Another family reflects on their desperate hours

Hostages: Doug, Marie and 4-year-old Dougie Wilkinson were held at gunpoint by Joe Palczynski prior to the Dundalk standoff.

March 24, 2000|By Patricia Meisol | Patricia Meisol,SUN STAFF

CHASE -- While Marie and Douglas Wilkinson sipped coffee yesterday in their kitchen, a man punched holes in the walls of their two-bedroom home to install a security system -- the most visible sign that their lives had been changed irrevocably.

The Wilkinsons and their 4-year-old son spent the past few days sheltered in their house, like many people, glued to television coverage of the 97-hour siege of Joseph Palczynski. But they were special observers. They, too, had been his captives.

Waiting yesterday for police to drive them to pick up their bullet-nicked van, the Wilkinsons recalled the five hours they spent with the fugitive before he left with their van, drove to Dundalk and took his girlfriend's family hostage. They talked about the hope that one day, life would be normal again. Even if their perspectives were forever altered.

"I love when I hear him laugh," Marie Wilkinson said of her son, Dougie, as he played on the floor with a toy motorcycle. "Thank God I can have that treasure."

At first, she didn't think she could continue to live in the home she has tended so carefully. The police, who guarded the family for four days, are gone. Her husband will return to work soon. She's afraid of being alone.

"I don't know if I'll be safe," she said. "Now I have to watch every corner, look constantly."

Utmost in their minds now, as through their ordeal, is the welfare of their son.

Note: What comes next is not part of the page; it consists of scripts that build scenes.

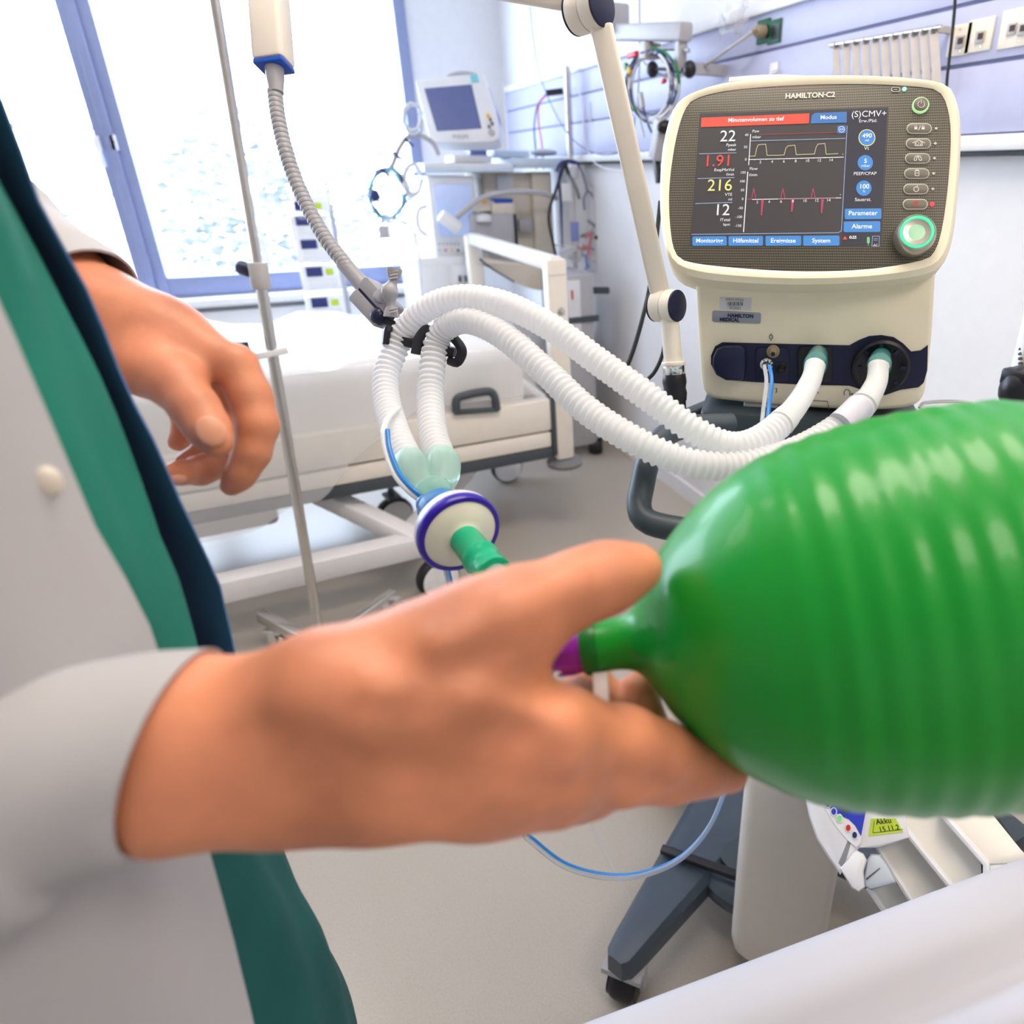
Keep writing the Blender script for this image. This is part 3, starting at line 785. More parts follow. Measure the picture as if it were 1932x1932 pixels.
# patient monitor on top
nM = nrm(np.array([-.40, -.86, .30])); oM = ony(860, 205, YA + .02)
mx_ = nrm(np.cross(EZ, nM)); mx_ = -mx_ if mx_[0] < 0 else mx_
MPt = lambda x, y, o=0.0: onplane(*Z(x, y), oM, nM) + nM * o
pm = thing('patient_monitor', ony(880, 300, YA + .1), 'grey patient monitor with dark slate screen on the anaesthesia machine', 'monitor')
MB().poly([MPt(x, y, -.10) for x, y in ((437, 182), (660, 150), (900, 134), (965, 330), (1012, 520), (1000, 580), (960, 600), (560, 606), (530, 570), (480, 370))], nM * .10, .012).build('monitor_case', 'machine_white', pm)
MB().poly([MPt(x, y, 0) for x, y in ((503, 242), (822, 213), (890, 510), (588, 528))], nM * .003).build('screen', 'screen_slate', pm)
MB().poly([MPt(x, y, 0) for x, y in ((812, 152), (862, 147), (874, 196), (824, 202))], nM * .003).build('label_patch', 'teal_label', pm)
mb = MB(); text_into(mb, 'PHILIPS', .022, MPt(748, 567, .002), mx_, np.cross(nM, mx_), bold=.0005); mb.build('maker_name', 'machine_grey', pm)
for x, y, r_, mt_ in ((936, 426, .008, 'yellow_plastic'), (950, 452, .006, 'dark_grey'), (962, 479, .007, 'dark_grey'), (942, 500, .006, 'dark_grey'), (958, 540, .014, 'machine_grey')):
    MB().cyl(MPt(x, y, 0), MPt(x, y, .01), r_, 14, .002).build('button', mt_, pm)
MB().tube(catmull([MPt(x, y, -.06) for x, y in ((624, 150), (660, 110), (740, 92), (820, 104), (858, 136))], 24), .010, 8).build('carry_handle', 'machine_grey', pm)
zb_(808, 606, 930, 700, YA + .10, .10, 'neck', 'screen_slate', pm, .008)
zb_(700, 690, 960, 742, YA + .04, .18, 'foot', 'machine_white', pm, .008)
MB().poly([MPt(x, y, -.14) for x, y in ((890, 150), (915, 170), (985, 370), (1000, 520), (960, 540), (900, 300))], nM * .06, .01).build('back_shell', 'screen_slate', pm)
# things on the deck
qd = ony(*Z(1060, 690), YA + .05)
tag(zb_(985, 655, 1215, 705, YA + .08, .16, 'foil_pack', 'pale_blue', None, .008), 'x', 'y')
fo = bpy.data.objects['foil_pack']; fo.parent = None; fo.location = WL(fo)
tag(fo, 'pale crumpled foil pack on the machine top', 'pack')
w_ = MB(); w_.ell(ony(*Z(1310, 672), YA + .08), (.068, .05, .016)); tag(w_.build('mask_pouch', 'machine_grey'), 'flat grey pouch on the machine top beside the pole', 'pouch')
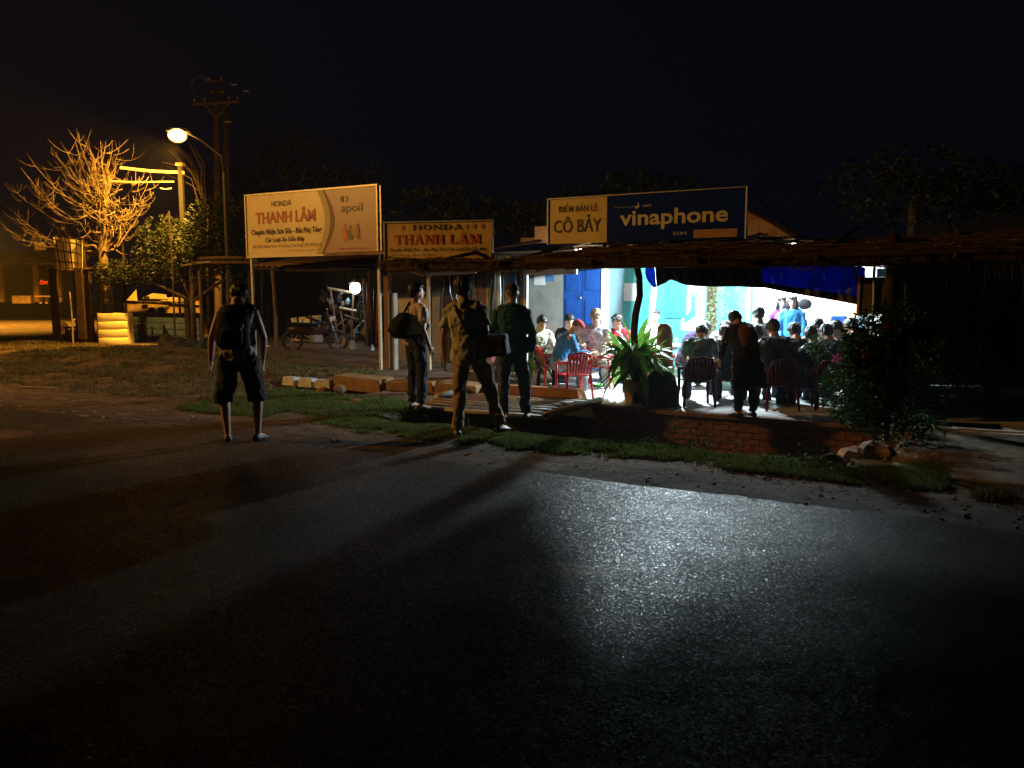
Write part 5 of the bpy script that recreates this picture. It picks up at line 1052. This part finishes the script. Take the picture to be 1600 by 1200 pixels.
class Rig:
    """joints of one figure; +y is the way it faces, z is up, metres for a 1.72 m adult"""
    def __init__(s, P): s.p = P; s.solve()
    def solve(s):
        P = s.p; pitch, roll, yaw = R(P.get('tp', 2)), R(P.get('tr', 0)), R(P.get('ty', 0))
        s.M = Euler((-pitch, roll, yaw), 'XYZ').to_matrix()      # leans forward with positive pitch
        s.pel = Vector((P.get('px', 0), P.get('py', 0), P.get('ph', .93)))
        ax, ay, az = s.M.col[0], s.M.col[1], s.M.col[2]; s.ax, s.ay, s.az = ax, ay, az
        bend = R(P.get('bend', 0)); s.M2 = s.M @ Euler((-bend, 0, 0)).to_matrix(); b = s.M2.col
        s.mid = s.pel+az*.22; s.chest = s.mid+b[2]*.24; s.bx, s.by, s.bz = b[0].copy(), b[1].copy(), b[2].copy()
        s.neck = s.chest+s.bz*.10
        s.HM = s.M2 @ Euler((R(-P.get('hp', 0)), R(P.get('hr', 0)), R(P.get('hy', 0))), 'XYZ').to_matrix()
        s.head = s.neck+s.bz*.015+s.HM.col[2]*.118+s.HM.col[1]*.02
        s.arm = {}; s.leg = {}
        for k, sx in (('l', -1), ('r', 1)):
            sh = s.chest+s.bx*sx*.175+s.bz*.0; a = P.get('a'+k, ((sx*.12, 0, -1), (sx*.05, .15, -1)))
            el = sh+Vector(a[0]).normalized()*.285; wr = el+Vector(a[1]).normalized()*.25
            hd = Vector(a[2] if len(a) > 2 else a[1]).normalized(); s.arm[k] = (sh, el, wr, hd)
            hp = s.pel+ax*sx*.092-az*.04; g_ = P.get('l'+k, ((sx*.06, 0, -1), (sx*.02, -.02, -1)))
            kn = hp+Vector(g_[0]).normalized()*.415; an = kn+Vector(g_[1]).normalized()*.40; s.leg[k] = (hp, kn, an, Vector(g_[2] if len(g_) > 2 else (sx*.25, 1, 0)).normalized())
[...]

All week, they kept him out of pre-school, worried about how he might react when people talk about the siege. They asked a neighbor to care for him while they told their story. Off and on, they both cried, something they say they won't do in front of their child.

As Doug Wilkinson showed a reporter where he was held hostage, his eyes welled up with tears and his voice grew weak. The couple hasn't been able to sleep in their bedroom, where they spent most of their time captive and where now on a night table sits a copy of a newspaper with the headline: Joseph Palczynski is dead.

It was an ordinary Friday in some ways, March 17.

Marie, 37, went outside around 8 a.m. to move the trash bins while her husband, Douglas, 38, got ready for his job as a maintenance technician for an apartment manager. The couple had been frightened like everyone in their rural neighborhood after Palczynski was spotted near a neighbor's chicken coop a few nights earlier. But before leaving for work, her husband promised to check on her during the day.

Marie fixed her son breakfast, did the laundry, talked on the phone. She left about 11: 30 to take Dougie to a St. Patrick's Day party. When they returned from the school at 3: 50 p.m., Doug's car was in the driveway. She unlocked the door, hung up her coat, took off her shoes and headed for the refrigerator to get her son a drink. The child, who had run around into the hallway, suddenly called out.

"Mommy, there's that man."

Marie Wilkinson started through the house after her son, expecting to see her husband. But Dougie called out again: "Mommy, it's Joe Palczynski."

"I saw him standing there, guns in his hand -- our guns -- pointing at me," she recalled. "I said, `Oh, my god, oh my god. Don't kill me or my son.' " Shaking, she grabbed Dougie and pleaded with Palczynski again not to kill them.

"Calm down, Marie," said the stranger dressed in fatigues and muddy boots. He had rummaged through the house, studying their photos and learning their names.

"Where's my husband?" she demanded.

"He's in the bedroom; go in there."

Douglas Wilkinson was on the floor, hogtied to the frame of their bed with cable TV wires. He was flushed and sweating. His eyes told his wife of 12 years what words could not: I'm so sorry I can't help you."

He had come home just a half-hour earlier to check on her. He opened the front door, petted the dog, put his mail on the table and turned around to hear Palczynski tell him, "If you move, you're dead. You know who I am, you know I'll do it." A gun on his back, Doug Wilkinson crawled into his bedroom, pleading: "My wife and baby are coming home, let them go."

Now, at gunpoint, Marie got on the bed and lay there, trembling, while Palczynski tied up her legs. To calm herself, she prayed, asking God to put a shield around her family. The little boy lay on the floor behind his father, who rubbed his forehead as he always did at bedtime.

"What can I do to make your son comfortable?" Palczynski asked. He got some pillows, put the boy on the bed next to his mother. The child fell asleep within 10 minutes.

Leaning against the closet door five feet from Doug Wilkinson, Palczynski loaded his gun. The floor was littered with ammunition; he had broken open a gun case in the bedroom closet. In his belt was a .22; two rifles and .357 Magnum lay beside him on the floor.

He had a plan, he told them, and they couldn't mess it up. He would leave once it got dark.

He'd been on the run 10 days now. He'd killed four people in his quest to take his girlfriend, Tracy Whitehead, hostage.